[Start of RECORDED DATA]

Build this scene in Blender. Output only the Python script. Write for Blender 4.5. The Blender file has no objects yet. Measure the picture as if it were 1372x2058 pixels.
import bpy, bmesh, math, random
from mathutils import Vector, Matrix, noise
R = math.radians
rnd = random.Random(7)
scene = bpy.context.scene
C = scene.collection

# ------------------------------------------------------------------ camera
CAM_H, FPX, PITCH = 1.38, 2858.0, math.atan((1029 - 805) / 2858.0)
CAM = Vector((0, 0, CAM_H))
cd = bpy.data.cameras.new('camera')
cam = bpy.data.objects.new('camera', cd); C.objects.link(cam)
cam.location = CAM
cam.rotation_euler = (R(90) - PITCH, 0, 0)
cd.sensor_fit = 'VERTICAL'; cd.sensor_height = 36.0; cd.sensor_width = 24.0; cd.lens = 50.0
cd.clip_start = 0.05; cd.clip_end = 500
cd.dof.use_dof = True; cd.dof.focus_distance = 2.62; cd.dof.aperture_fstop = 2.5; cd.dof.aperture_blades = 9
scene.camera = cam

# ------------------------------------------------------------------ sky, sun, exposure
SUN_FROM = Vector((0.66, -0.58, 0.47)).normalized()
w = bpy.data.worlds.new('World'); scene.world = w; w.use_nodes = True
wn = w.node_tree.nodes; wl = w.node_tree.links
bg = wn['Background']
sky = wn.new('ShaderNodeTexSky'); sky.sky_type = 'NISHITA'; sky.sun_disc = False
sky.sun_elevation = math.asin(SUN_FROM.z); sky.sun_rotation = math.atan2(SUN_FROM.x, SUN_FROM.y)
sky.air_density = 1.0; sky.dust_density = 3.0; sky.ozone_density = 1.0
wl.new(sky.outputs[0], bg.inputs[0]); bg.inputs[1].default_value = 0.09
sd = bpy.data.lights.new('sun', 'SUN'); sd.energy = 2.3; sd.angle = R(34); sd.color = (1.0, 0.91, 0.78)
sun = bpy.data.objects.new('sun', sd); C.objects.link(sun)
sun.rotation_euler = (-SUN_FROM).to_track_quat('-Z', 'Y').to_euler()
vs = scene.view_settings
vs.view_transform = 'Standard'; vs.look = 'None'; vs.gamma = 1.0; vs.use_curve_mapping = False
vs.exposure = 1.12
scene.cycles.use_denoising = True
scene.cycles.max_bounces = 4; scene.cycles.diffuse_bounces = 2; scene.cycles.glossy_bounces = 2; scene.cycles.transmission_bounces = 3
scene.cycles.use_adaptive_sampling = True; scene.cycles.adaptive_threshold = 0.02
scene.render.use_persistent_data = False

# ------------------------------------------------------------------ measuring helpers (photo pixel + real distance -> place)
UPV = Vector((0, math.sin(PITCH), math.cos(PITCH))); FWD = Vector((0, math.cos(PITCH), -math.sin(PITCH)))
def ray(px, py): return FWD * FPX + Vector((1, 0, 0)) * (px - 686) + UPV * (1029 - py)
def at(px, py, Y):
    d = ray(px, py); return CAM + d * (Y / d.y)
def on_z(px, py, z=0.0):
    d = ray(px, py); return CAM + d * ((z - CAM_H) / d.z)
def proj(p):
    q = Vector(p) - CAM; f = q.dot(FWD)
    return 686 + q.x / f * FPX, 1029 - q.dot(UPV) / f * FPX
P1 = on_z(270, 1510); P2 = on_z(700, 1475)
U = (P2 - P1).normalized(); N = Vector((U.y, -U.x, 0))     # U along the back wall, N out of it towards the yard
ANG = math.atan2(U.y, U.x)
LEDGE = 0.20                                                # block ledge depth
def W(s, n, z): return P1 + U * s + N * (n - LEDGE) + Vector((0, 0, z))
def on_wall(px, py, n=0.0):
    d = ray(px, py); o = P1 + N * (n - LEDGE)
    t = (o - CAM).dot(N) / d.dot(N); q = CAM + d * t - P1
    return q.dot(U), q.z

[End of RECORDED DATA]

Pull out all lines of the data with the string "objects".

## ANSWER
Build this scene in Blender. Output only the Python script. Write for Blender 4.5. The Blender file has no objects yet. Measure the picture as if it were 1372x2058 pixels.
cam = bpy.data.objects.new('camera', cd); C.objects.link(cam)
sun = bpy.data.objects.new('sun', sd); C.objects.link(sun)